Scenes as source code
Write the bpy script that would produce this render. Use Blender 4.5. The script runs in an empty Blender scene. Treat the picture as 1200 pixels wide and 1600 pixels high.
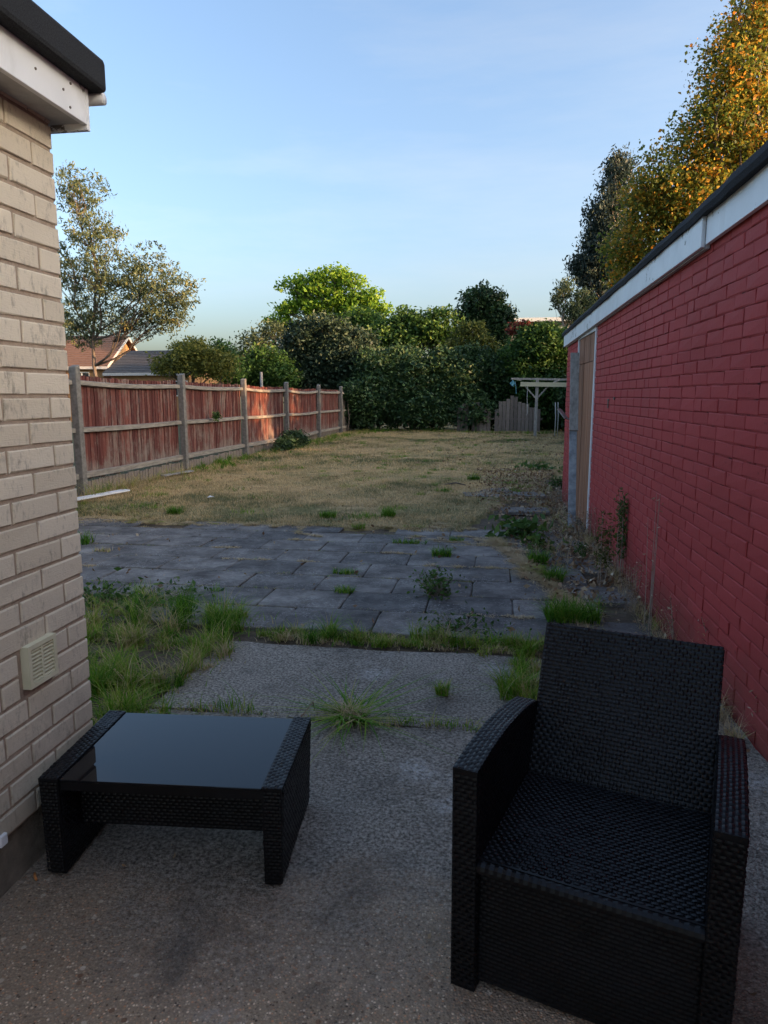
import bpy, math, random
import numpy as np
from mathutils import Vector, Matrix
random.seed(11)
RNG = np.random.default_rng(7)
R = math.radians
sc = bpy.context.scene
col = sc.collection

# ------------------------------------------------------------------ camera
cam_d = bpy.data.cameras.new('camera')
cam = bpy.data.objects.new('camera', cam_d); col.objects.link(cam)
cam.location = (0, 0, 1.487)
cam.rotation_euler = (R(90 - 9.34), 0, R(8.92))
cam_d.sensor_fit = 'VERTICAL'; cam_d.sensor_height = 36.0; cam_d.lens = 1105 / 1600 * 36
cam_d.clip_start = 0.05; cam_d.clip_end = 2000
sc.camera = cam
# ------------------------------------------------------------------ light
SUN_EL, SUN_AZ = 12.0, 100.0         # azimuth clockwise from +Y
world = bpy.data.worlds.new('World'); sc.world = world; world.use_nodes = True
wn = world.node_tree; wn.nodes.clear()
sky = wn.nodes.new('ShaderNodeTexSky'); sky.sky_type = 'NISHITA'; sky.sun_disc = False
sky.sun_elevation = R(SUN_EL); sky.sun_rotation = R(SUN_AZ); sky.altitude = 0
sky.air_density = 0.9; sky.dust_density = 5.0; sky.ozone_density = 1.8
bg = wn.nodes.new('ShaderNodeBackground'); bg.inputs[1].default_value = 0.15
wo = wn.nodes.new('ShaderNodeOutputWorld')
tc = wn.nodes.new('ShaderNodeTexCoord'); mp = wn.nodes.new('ShaderNodeMapping'); mp.inputs['Scale'].default_value = (1.2, 3.0, 7.0); mp.inputs['Rotation'].default_value = (.25, .35, .5)
nz = wn.nodes.new('ShaderNodeTexNoise'); nz.inputs['Scale'].default_value = 1.3; nz.inputs['Detail'].default_value = 7; nz.inputs['Roughness'].default_value = .62
mr = wn.nodes.new('ShaderNodeMapRange'); mr.inputs[1].default_value = .45; mr.inputs[2].default_value = .8; mr.inputs[4].default_value = .55
hs_ = wn.nodes.new('ShaderNodeHueSaturation'); hs_.inputs['Saturation'].default_value = .55; hs_.inputs['Value'].default_value = 1.02
mxs = wn.nodes.new('ShaderNodeMix'); mxs.data_type = 'RGBA'
wn.links.new(tc.outputs['Generated'], mp.inputs[0]); wn.links.new(mp.outputs[0], nz.inputs['Vector']); wn.links.new(nz.outputs['Fac'], mr.inputs[0])
wn.links.new(sky.outputs[0], hs_.inputs['Color']); wn.links.new(mr.outputs[0], mxs.inputs[0]); wn.links.new(sky.outputs[0], mxs.inputs[6]); wn.links.new(hs_.outputs[0], mxs.inputs[7])
wn.links.new(mxs.outputs[2], bg.inputs[0]); wn.links.new(bg.outputs[0], wo.inputs[0])
sd = bpy.data.lights.new('sun', 'SUN'); sd.energy = 3.6; sd.angle = R(0.6); sd.color = (1.0, 0.58, 0.28)
sun = bpy.data.objects.new('sun', sd); col.objects.link(sun)
dv = Vector((math.sin(R(SUN_AZ)) * math.cos(R(SUN_EL)), math.cos(R(SUN_AZ)) * math.cos(R(SUN_EL)), math.sin(R(SUN_EL))))
sun.rotation_euler = dv.to_track_quat('Z', 'Y').to_euler()
sun.location = (20, 0, 10)
sc.view_settings.view_transform = 'Standard'; sc.view_settings.look = 'None'
sc.view_settings.gamma = 1; sc.view_settings.use_curve_mapping = False
sc.view_settings.exposure = 1.72

# ------------------------------------------------------------------ helpers
def link(o, parent=None):
    col.objects.link(o)
    if parent is not None: o.parent = parent
    return o
def tag(o, label=None, cat=None, group=None, kind=None):
    if label: o['label'] = label
    if cat: o['category'] = cat
    if group: o['group'] = group
    if kind: o['kind'] = kind
    return o
def empty(name, loc=(0, 0, 0), rz=0, **k):
    o = bpy.data.objects.new(name, None); o.empty_display_size = .1
    o.location = loc; o.rotation_euler = (0, 0, rz); link(o)
    return tag(o, **k)

class MB:
    def __init__(s): s.v = []; s.f = []; s.t = []
    def add(s, vs, fs, tint=.5):
        b = len(s.v); s.v += [tuple(v) for v in vs]
        s.f += [tuple(i + b for i in f) for f in fs]; s.t += [tint] * len(fs)
    def hexa(s, p, tint=.5):   # 8 points: bottom 4 ccw, top 4 ccw
        s.add(p, [(3, 2, 1, 0), (4, 5, 6, 7), (0, 1, 5, 4), (1, 2, 6, 5), (2, 3, 7, 6), (3, 0, 4, 7)], tint)
    def box(s, x0, x1, y0, y1, z0, z1, tint=.5, M=None):
        p = [(x0, y0, z0), (x1, y0, z0), (x1, y1, z0), (x0, y1, z0), (x0, y0, z1), (x1, y0, z1), (x1, y1, z1), (x0, y1, z1)]
        if M: p = [M @ Vector(q) for q in p]
        s.hexa(p, tint)
    def bar(s, a, b, w, h, tint=.5, up=(0, 0, 1)):   # box beam from a to b
        a = Vector(a); b = Vector(b); d = (b - a).normalized(); u = Vector(up)
        if abs(d.dot(u)) > .98: u = Vector((0, 1, 0))
        sd_ = d.cross(u).normalized(); u = sd_.cross(d)
        p = []
        for e in (a, b):
            p.append([e + sd_ * (x * w / 2) + u * (y * h / 2) for x, y in ((-1, -1), (1, -1), (1, 1), (-1, 1))])
        s.hexa(p[0] + p[1], tint)
    def tube(s, pts, rad, n=6, tint=.5):
        pts = [Vector(p) for p in pts]; b = len(s.v); k = len(pts)
        for i, p in enumerate(pts):
            d = (pts[min(i + 1, k - 1)] - pts[max(i - 1, 0)]).normalized()
            u = d.cross(Vector((0, 0, 1)))
            if u.length < .05: u = d.cross(Vector((1, 0, 0)))
            u.normalize(); w = d.cross(u)
            r = rad[i] if hasattr(rad, '__len__') else rad
            for j in range(n):
                a = 2 * math.pi * j / n
                s.v.append(tuple(p + u * (r * math.cos(a)) + w * (r * math.sin(a))))
        for i in range(k - 1):
            for j in range(n):
                j2 = (j + 1) % n
                s.f.append((b + i * n + j, b + i * n + j2, b + (i + 1) * n + j2, b + (i + 1) * n + j)); s.t.append(tint)
        s.f.append(tuple(b + j for j in range(n))[::-1]); s.t.append(tint)
        s.f.append(tuple(b + (k - 1) * n + j for j in range(n))); s.t.append(tint)
    def mesh(s, name):
        me = bpy.data.meshes.new(name); me.from_pydata(s.v, [], s.f)
        a = me.attributes.new('tint', 'FLOAT', 'FACE'); a.data.foreach_set('value', np.array(s.t, dtype=np.float32))
        return me
    def obj(s, name, mat, parent=None, smooth=False, bevel=0):
        me = s.mesh(name); me.materials.append(mat)
        if smooth: me.polygons.foreach_set('use_smooth', [True] * len(me.polygons))
        o = bpy.data.objects.new(name, me); link(o, parent)
        if bevel:
            m = o.modifiers.new('bevel', 'BEVEL'); m.width = bevel; m.segments = 2; m.limit_method = 'ANGLE'
        return o

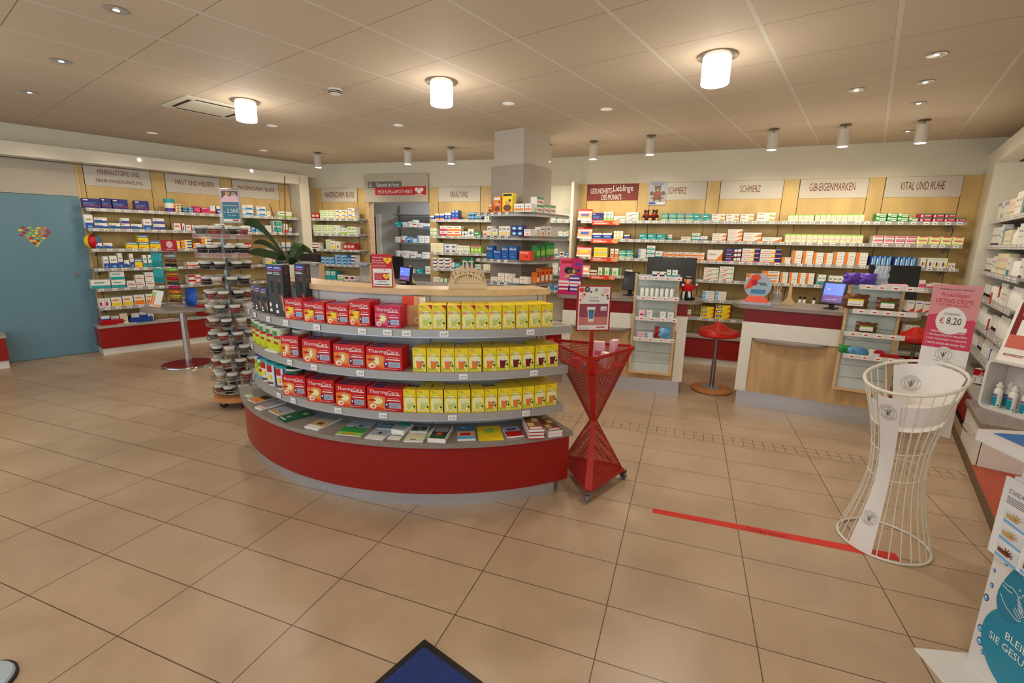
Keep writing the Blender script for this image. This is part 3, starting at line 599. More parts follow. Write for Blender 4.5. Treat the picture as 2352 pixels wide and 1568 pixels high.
# ---------------------------------------------------------------- back wall, right part
uCs=FC.u(1334,vb,ZS[0])
for i in range(4): shelf(FC,uCs,FC.u([2222,2211,2203,2194][i],vb,ZS[i]),vb,-.002,ZS[i],'long grey shelf on the back wall, %s of six'%POS[i],tags=40,tagw=.05)
for i in (4,5): shelf(FC,uCs,FC.u(2190,vb,ZS[i]),vb,-.002,ZS[i],'long grey shelf on the back wall, %s of six'%POS[i],tags=30,tagw=.05)
CW='%s back wall shelf'
rC=[
[(1360,1384,1,1,17,'navy'),(1386,1393,1,1,20,'wgr'),(1394,1408,2,1,20,'wgr'),(1409,1436,1,1,10,'kyt'),(1437,1466,1,2,19,'kyt'),(1519,1534,1,2,17,'gyl'),(1536,1553,1,2,17,'gyl'),(1554,1571,1,2,17,'gyl'),(1574,1592,1,2,17,'gyl'),(1593,1611,1,1,16,'teal'),(1613,1632,1,1,16,'teal'),(1634,1665,1,2,16,'wtube'),(1667,1697,1,2,16,'wtube'),(1699,1730,1,2,16,'wtube'),(1737,1780,1,2,19,'wtube'),
 (1809,1869,5,1,15,'gib'),(1871,1984,9,1,16,'gib'),(2011,2035,1,2,18,'grn2'),(2037,2060,1,2,18,'grn2'),(2061,2086,1,2,18,'grn2'),(2087,2109,1,1,8,'grn2'),(2112,2139,1,2,19,'pkg'),(2141,2167,1,2,19,'pkg'),(2168,2194,1,2,19,'pkg'),(2195,2219,1,1,9,'pkg')],
[(1360,1382,1,1,13,'bw'),(1383,1405,1,1,13,'bw'),(1409,1430,3,1,18,'wy'),(1433,1446,1,1,10,'bor'),(1468,1486,1,1,13,'teal'),(1487,1506,1,1,13,'teal'),(1507,1528,1,1,13,'teal'),(1534,1543,1,1,12,'tealw'),(1564,1586,1,1,8,'wred'),(1588,1607,1,2,16,'tealw'),(1608,1625,1,1,10,'wblb'),(1635,1668,1,2,17,'volt'),(1670,1704,1,3,27,'volt'),(1706,1748,1,2,20,'volt'),(1750,1796,1,1,10,'volt'),
 (1802,1981,14,1,19,'gib'),(2003,2027,1,2,18,'pkst'),(2029,2052,1,2,18,'pkst'),(2054,2077,1,2,18,'pkst'),(2079,2102,1,2,18,'pkst'),(2104,2130,1,2,18,'pkyl'),(2132,2157,1,2,18,'pkyl'),(2159,2184,1,2,18,'pkyl'),(2186,2212,1,2,18,'pkyl')],
[(1363,1394,2,1,22,'yb'),(1401,1409,1,1,20,'wor2'),(1411,1420,1,1,20,'wor2'),(1421,1437,1,2,17,'gyl'),(1438,1454,1,2,17,'gyl'),(1465,1483,1,2,22,'wblur'),(1484,1503,1,3,30,'tealw'),(1504,1521,1,1,18,'tealw'),(1522,1617,5,2,17,'wo'),(1623,1658,1,1,25,'volt'),(1664,1700,1,3,30,'voltn'),(1702,1742,1,3,30,'voltb'),(1744,1792,1,3,30,'voltb'),(1796,1815,1,1,13,'orcr'),
 (1818,1840,1,2,29,'orcr'),(1842,1865,1,2,29,'orcr'),(1866,1889,1,2,26,'orcr'),(1891,1911,1,2,26,'orcr'),(1913,1937,1,2,29,'orcr'),(1938,1962,1,2,29,'orcr'),(1964,1990,1,2,29,'orcr'),(1998,2044,4,1,22,'tooth'),(2052,2100,4,1,22,'tooth'),(2112,2124,1,1,22,'iris'),(2128,2174,3,1,22,'iris'),(2175,2193,2,1,12,'iris')],
[(1355,1370,1,1,10,'wmb'),(1373,1387,1,1,17,'gper'),(1388,1403,1,1,17,'gper'),(1405,1425,1,1,17,'gper'),(1435,1452,1,1,14,'wblur'),(1615,1649,1,3,28,'kyt'),(1650,1683,1,3,32,'kyt'),(1713,1745,1,1,18,'orange'),(1748,1788,1,2,26,'orange'),(1790,1808,1,2,25,'orcr'),(1811,1830,1,2,25,'orcr'),(1831,1849,1,2,25,'orcr'),(1850,1868,1,2,25,'orcr'),(1877,1895,2,1,23,'tealw'),(1902,1945,4,1,22,'wgr'),(2108,2123,1,1,21,'pkf'),(2126,2139,1,1,13,'pkf'),(2141,2158,1,1,16,'pkf'),(2162,2178,1,1,15,'pkf')],
[(1612,1640,1,2,19,'wblur'),(1641,1667,1,2,19,'wblur'),(2082,2098,1,1,25,'redtri'),(2100,2117,1,1,25,'redtri'),(2118,2136,1,1,24,'redtri')],
[(1577,1586,1,1,15,'wor'),(1608,1638,1,3,25,'profy'),(1641,1675,1,3,32,'profy'),(2080,2094,1,1,16,'plain'),(2096,2110,1,1,16,'plain')],
]
for i,r_ in enumerate(rC): row(FC,vb+.012,ZS[i],r_,CW%POS[i],dmax=.13)
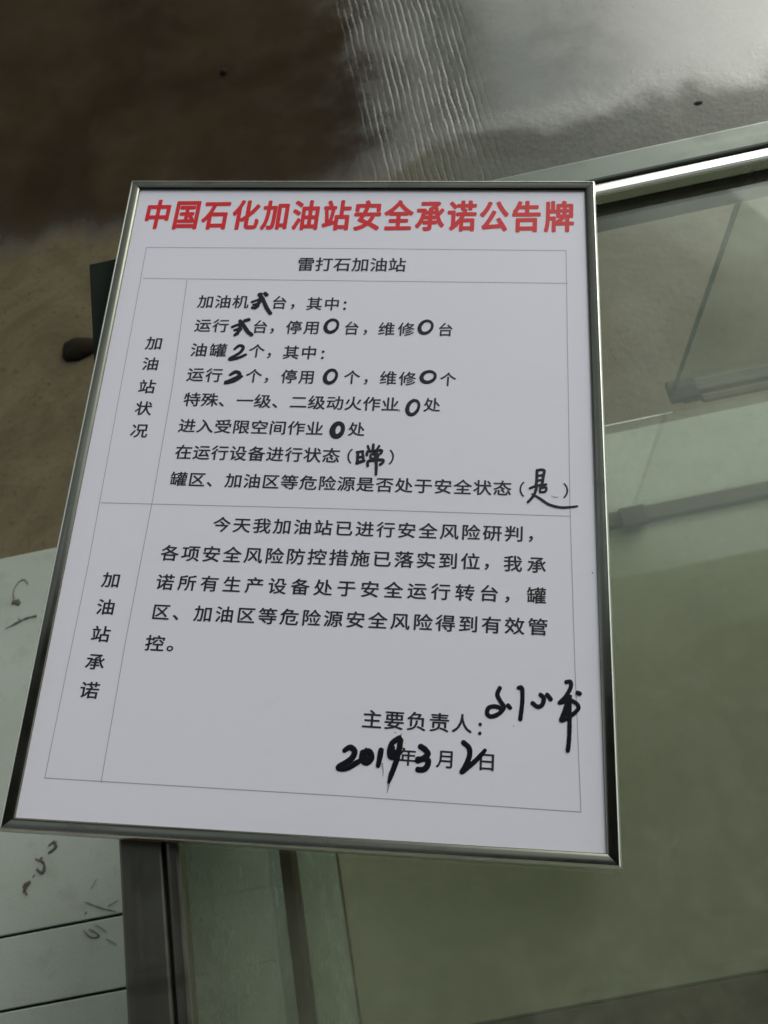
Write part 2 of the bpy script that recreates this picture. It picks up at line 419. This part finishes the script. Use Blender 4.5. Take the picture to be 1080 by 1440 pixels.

### What is needed
Starting with the first line of the data above and ending with the line containing "col = sc.collection", please restate every line exactly, leaving images out.

### Worked answer
Write the bpy script that would produce this render. Use Blender 4.5. The script runs in an empty Blender scene. Treat the picture as 1200 pixels wide and 1600 pixels high.
import bpy, math, random
import numpy as np
from mathutils import Vector, Matrix
random.seed(11)
RNG = np.random.default_rng(7)
R = math.radians
sc = bpy.context.scene
col = sc.collection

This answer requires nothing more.